HAKLI KADIN PLATFORMUNDAN AÇIK MEKTUP
“Kim namuslu, kim ahlaklı, kim katil?”
Dün yaptığı “sezaryene karşıyım, kürtaj cinayettir” açıklamasının da ötesine geçerek “Her kürtaj bir Uludere’dir”diyen Erdoğan’a “Antalya’da bir baba 12 yaşındaki kızını borcuna karşılık 5 bin TL ye 54 yaşındaki bir adama satarken, 13 yaşındaki bir kız çocuğu N.Ç. aralarında devlet görevlilerinin de bulunduğu 26 kişinin tecavüzüne uğrayıp mahkeme tarafından hakkında rıza ile yaptığı kararı verilirken Kim namuslu, kim ahlaklı, kim katil?” sorusunu yönelten ÖDP’li kadınların açıklamasında şu görüşlere yer verildi:
İktidara geldikleri günden bugüne Başbakan ve AKP’li bürokratlar tarafından kadınlar üzerine sarfedilen namus ve ahlak içerikli ifadelerden sonra kadınlar bir de katillikle suçlanıyor. Başbakan Erdoğan BM Nüfus Fonu ve Avrupa Parlamenterler Forumu tarafından düzenlenen Uluslararası Nüfus ve Kalkınma Konferansı’nda sezeryan doğumu ve kürtajı cinayet olarak tanımladı.
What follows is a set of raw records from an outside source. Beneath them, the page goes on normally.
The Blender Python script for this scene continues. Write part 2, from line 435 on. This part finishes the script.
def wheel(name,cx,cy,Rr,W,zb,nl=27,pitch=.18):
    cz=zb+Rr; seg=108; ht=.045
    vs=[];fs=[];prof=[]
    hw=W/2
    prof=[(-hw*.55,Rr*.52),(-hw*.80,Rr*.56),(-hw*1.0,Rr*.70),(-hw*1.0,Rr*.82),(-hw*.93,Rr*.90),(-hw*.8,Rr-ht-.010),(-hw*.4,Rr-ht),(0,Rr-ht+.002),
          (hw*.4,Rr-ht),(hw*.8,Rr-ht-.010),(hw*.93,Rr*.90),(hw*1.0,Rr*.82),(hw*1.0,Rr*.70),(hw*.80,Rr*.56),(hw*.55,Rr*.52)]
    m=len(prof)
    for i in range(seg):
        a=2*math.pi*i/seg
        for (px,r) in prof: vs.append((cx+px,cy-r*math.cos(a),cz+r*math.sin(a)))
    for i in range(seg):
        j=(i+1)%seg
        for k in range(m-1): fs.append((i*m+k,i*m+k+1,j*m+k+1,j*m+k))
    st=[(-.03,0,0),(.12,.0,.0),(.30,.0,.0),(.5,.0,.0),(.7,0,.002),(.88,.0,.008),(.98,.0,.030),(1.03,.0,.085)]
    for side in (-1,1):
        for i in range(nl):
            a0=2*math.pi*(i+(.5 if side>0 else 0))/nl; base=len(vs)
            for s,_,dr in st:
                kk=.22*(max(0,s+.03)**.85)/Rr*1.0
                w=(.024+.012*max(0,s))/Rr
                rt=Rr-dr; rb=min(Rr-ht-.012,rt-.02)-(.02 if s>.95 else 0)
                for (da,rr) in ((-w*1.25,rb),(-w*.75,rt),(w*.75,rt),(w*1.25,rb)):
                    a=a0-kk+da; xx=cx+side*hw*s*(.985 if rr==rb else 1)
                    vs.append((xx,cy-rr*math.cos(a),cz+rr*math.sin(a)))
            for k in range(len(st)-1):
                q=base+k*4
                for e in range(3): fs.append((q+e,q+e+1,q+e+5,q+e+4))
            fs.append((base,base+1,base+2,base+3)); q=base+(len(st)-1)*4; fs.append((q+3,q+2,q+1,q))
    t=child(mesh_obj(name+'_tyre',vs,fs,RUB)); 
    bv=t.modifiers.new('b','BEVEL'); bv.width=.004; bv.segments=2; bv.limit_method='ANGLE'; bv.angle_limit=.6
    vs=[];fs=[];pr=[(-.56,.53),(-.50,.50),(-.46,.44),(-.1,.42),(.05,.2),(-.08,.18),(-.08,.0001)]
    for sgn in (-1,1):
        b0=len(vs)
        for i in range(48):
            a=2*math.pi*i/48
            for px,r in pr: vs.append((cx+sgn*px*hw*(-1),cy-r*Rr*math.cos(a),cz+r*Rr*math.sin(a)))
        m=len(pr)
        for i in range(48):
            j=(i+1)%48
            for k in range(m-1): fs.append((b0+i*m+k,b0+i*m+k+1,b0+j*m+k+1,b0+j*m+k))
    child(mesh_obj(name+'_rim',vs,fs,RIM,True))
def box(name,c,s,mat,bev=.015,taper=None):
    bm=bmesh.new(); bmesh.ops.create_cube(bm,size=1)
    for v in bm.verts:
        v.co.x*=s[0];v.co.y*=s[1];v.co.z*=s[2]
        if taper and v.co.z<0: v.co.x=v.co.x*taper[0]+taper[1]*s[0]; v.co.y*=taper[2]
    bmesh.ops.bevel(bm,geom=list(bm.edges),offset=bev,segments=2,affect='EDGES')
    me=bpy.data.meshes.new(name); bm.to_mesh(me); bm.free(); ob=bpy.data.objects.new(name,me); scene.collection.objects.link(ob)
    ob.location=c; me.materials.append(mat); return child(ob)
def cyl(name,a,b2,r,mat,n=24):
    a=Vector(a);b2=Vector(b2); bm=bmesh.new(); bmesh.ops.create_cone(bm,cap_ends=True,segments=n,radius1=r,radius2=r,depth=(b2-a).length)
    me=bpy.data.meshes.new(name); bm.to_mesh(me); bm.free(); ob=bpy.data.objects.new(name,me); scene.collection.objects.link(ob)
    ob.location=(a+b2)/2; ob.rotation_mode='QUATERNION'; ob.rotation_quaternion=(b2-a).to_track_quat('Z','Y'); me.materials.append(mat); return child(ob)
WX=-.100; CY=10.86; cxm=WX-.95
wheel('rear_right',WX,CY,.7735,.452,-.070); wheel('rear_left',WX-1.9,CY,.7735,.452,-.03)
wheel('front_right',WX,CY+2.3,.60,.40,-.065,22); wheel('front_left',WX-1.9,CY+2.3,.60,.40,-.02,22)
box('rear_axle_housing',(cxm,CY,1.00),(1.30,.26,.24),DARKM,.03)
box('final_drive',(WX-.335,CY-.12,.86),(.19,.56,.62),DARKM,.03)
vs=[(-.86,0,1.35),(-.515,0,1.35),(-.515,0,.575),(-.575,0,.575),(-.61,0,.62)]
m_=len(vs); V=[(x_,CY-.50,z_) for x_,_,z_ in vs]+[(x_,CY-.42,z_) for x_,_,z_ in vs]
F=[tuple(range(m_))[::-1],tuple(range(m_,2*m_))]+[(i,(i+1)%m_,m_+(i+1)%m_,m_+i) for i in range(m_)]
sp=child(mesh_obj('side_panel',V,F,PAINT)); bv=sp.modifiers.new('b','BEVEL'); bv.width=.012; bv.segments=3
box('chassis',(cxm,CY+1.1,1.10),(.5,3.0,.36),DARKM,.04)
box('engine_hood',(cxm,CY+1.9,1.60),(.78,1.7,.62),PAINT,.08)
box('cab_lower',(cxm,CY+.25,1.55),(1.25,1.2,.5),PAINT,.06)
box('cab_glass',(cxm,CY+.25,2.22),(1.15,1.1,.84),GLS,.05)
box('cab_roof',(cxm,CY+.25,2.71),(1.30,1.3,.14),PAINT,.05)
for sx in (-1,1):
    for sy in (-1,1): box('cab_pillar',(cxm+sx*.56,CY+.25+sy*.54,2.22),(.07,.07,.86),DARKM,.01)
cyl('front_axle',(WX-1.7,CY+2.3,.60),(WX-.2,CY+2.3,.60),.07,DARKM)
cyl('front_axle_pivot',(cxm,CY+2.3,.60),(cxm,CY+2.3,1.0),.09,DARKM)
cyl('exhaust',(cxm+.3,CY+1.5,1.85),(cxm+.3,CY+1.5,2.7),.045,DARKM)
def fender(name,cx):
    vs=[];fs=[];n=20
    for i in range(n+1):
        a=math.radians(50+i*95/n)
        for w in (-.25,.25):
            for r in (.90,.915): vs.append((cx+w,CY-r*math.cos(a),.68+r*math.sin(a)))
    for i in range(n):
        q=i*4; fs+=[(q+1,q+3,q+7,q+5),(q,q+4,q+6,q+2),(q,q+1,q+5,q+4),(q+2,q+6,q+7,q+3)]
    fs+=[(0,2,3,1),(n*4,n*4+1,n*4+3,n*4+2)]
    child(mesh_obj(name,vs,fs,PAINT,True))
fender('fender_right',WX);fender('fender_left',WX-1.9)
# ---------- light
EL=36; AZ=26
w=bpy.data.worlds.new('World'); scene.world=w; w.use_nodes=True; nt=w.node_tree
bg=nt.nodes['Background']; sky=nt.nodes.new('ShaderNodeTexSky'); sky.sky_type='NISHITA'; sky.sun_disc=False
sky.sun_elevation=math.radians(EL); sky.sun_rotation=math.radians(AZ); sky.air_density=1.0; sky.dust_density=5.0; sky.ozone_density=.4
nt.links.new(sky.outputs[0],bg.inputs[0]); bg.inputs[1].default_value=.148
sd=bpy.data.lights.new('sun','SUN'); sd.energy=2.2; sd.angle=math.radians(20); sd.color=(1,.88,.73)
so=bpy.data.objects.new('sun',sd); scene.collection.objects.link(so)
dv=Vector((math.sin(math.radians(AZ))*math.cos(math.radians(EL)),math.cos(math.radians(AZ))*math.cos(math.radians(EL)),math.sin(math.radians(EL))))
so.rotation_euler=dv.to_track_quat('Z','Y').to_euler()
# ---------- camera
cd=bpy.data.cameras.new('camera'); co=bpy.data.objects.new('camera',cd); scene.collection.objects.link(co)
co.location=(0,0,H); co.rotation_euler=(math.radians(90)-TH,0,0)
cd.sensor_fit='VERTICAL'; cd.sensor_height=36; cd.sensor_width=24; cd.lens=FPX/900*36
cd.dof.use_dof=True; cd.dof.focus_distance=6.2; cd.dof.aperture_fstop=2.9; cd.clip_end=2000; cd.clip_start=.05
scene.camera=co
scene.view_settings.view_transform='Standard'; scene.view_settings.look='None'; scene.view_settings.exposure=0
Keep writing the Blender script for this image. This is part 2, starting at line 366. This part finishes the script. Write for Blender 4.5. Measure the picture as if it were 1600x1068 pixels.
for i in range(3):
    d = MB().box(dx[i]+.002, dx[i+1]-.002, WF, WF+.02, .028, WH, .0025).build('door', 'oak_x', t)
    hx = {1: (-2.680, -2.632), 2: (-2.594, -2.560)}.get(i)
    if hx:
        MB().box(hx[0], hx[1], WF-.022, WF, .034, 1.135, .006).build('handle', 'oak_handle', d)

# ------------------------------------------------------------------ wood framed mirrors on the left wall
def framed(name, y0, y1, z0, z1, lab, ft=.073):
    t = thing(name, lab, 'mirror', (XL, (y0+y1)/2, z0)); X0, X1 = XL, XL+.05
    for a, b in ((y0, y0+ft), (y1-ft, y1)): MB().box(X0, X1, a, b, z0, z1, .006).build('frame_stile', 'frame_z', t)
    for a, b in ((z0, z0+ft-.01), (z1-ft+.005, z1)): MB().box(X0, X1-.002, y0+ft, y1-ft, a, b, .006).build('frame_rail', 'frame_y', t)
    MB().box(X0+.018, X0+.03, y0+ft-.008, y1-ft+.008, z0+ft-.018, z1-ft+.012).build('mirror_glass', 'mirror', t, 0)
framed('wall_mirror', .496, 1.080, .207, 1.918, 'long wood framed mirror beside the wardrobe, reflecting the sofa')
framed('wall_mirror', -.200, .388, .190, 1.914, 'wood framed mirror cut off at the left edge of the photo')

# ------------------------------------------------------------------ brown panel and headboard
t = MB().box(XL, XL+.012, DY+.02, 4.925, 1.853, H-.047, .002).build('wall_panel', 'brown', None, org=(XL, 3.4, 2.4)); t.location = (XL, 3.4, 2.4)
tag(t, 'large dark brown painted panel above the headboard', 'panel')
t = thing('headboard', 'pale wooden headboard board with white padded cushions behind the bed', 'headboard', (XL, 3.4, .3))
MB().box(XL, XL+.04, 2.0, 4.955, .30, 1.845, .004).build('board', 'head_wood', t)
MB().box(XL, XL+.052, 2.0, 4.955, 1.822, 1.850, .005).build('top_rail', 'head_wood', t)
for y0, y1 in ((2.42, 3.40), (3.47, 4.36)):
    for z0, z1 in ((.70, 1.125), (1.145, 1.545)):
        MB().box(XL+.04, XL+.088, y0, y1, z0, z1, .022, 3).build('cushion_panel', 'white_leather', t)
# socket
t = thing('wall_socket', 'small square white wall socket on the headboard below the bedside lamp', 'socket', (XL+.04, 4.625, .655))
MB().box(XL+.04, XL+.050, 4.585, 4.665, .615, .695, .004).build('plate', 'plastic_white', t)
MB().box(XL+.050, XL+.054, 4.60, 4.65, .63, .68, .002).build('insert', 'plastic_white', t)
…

Biz kadınlar soruyoruz ki;
Samsun’da daha geçen yıl işsiz bir ailenin 2,5 aylık bebeği Kübra bebek açlıktan ölürken,
Antalya’da bir baba 12 yaşındaki kızını borcuna karşılık 5 bin TL ye 54 yaşındaki bir adama satarken,
Siirt’te 4 kız çocuğu, aralarında yerel politikacıların ve devlet görevlilerinin de olduğu 35 kişinin tecavüzüne uğrarken,
Erzurum’un Tortum ilçesinde yapılmak istenen HES’lere karşı mücadele ettiği için hakkında 8 ayrı dava açılan 18 yaşındaki Leyla Yalçınkaya yargılanırken,
Öğretmen Metin Lokumcu’nun ölümünü protesto ettiği için Dilşat Aktaş“kız mıdır kadın mıdır”diye hitap edilip, polisler tarafından kalçası kırılırken,
13 yaşındaki bir kız çocuğu N.Ç. aralarında devlet görevlilerinin de bulunduğu 26 kişinin tecavüzüne uğrayıp mahkeme tarafından hakkında rıza ile yaptığı kararı verilirken,
Münevver Karabulut cinayetinin hemen arkasından katilleri yakalamak yerine “kızını serbest bırakırsan ya davulcuya, ya zurnacıya” diye açıklama yapılırken,
Polise ve savcılığa başvuru yaptığı halde hiçbir tedbir alınmadığı için öldürülen Ayşe Paşalı gibi her gün 5 kadın babası, kocası,erkek kardeşi veya sevgilisi tarafından öldürülürken,
Ülkemizde zaten 5,5 milyon çocuk gelin varken ve 4+4+4 yasasıyla çocuk gelin olma durumunun önü açılırken,
Sadece evli kadınlar şiddete karşı koruma altına alınırken, sadece eşi ölmüş kadınlara sembolik maaşlar bağlanırken,
100 bin kadına eğitim, bakım, istihdam ve güvence sağlamak yerine devlet tarafından vesika verilirken,
Kim namuslu? Kim ahlaklı? Kim katil?
Erkek egemen kapitalist düzenin bütün kurumlarıyla birlikte kadın emeğine, bedenine ve kimliğine yönelik saldırıları devam ettikçe kadınların direnişi de sürecektir.
BAŞBAKAN ELİNİ,DİLİNİ BEDENİMİZDEN ÇEK!
EMEĞİMİZ,BEDENİMİZ,KİMLİĞİMİZ BİZİMDİR!